His life inspired nine novels, a play, a documentary and three feature films.
Although he frequented the artistic avante-gard in Paris, where he lived from 1906 to 1920, Modigliani developed a style entirely his own, never falling in step with Fauvism or Cubism. Friends who posed for Modigliani's characteristic portrait paintings include Picasso, Jean Cocteau and Diego Rivera, although Modigliani's reputation as a major artist soared only after his premature death from tubercular meningitis at the age of 36.
Prey to self-destructive indulgences in hashish and alcohol, Modigliani was as well known during his life for erratic behavior as he was for his talent.
He died destitute, when his young lover, Jeanne Heburterne, was nine months pregnant with their second child.
Two days after his death, she plunged from a fifth-storey window, killing herself and their unborn child.
During his career, Modigliani only pulled off a single one-man show, which was shut down for obscenity shortly after opening, as it featured a number of nudes.
A Modigliani nude fetched $42.7 million (42.7 million euros) at auction last November in New York City, setting a new price record for his work.
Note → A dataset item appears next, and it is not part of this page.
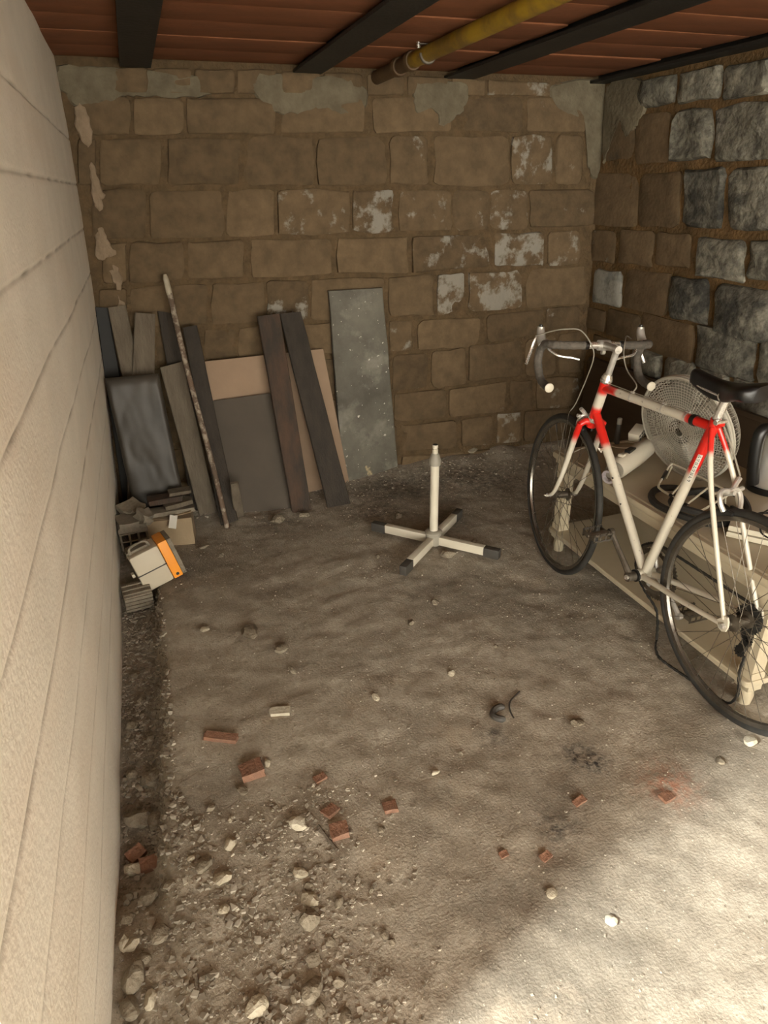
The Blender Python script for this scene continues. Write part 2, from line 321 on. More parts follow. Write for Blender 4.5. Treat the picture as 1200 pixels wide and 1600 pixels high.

Other Modigliani paintings have recently sold for tens of millions of dollars. The MART exhibit represents the first major effort to rehabilitate Modigliani's sculptural work since four high school students and a dockworker dumped fake Modigliani heads in a Livornese canal in 1984.
The falsified sculptures were found by workers dredging for lost work by the artist, who was rumored to have tossed away pieces in a moment of despair.
Art critics who embraced the discoveries saw their reputations dented when the hoax was revealed, and Modigliani's sculptures have suffered a dearth of attention since.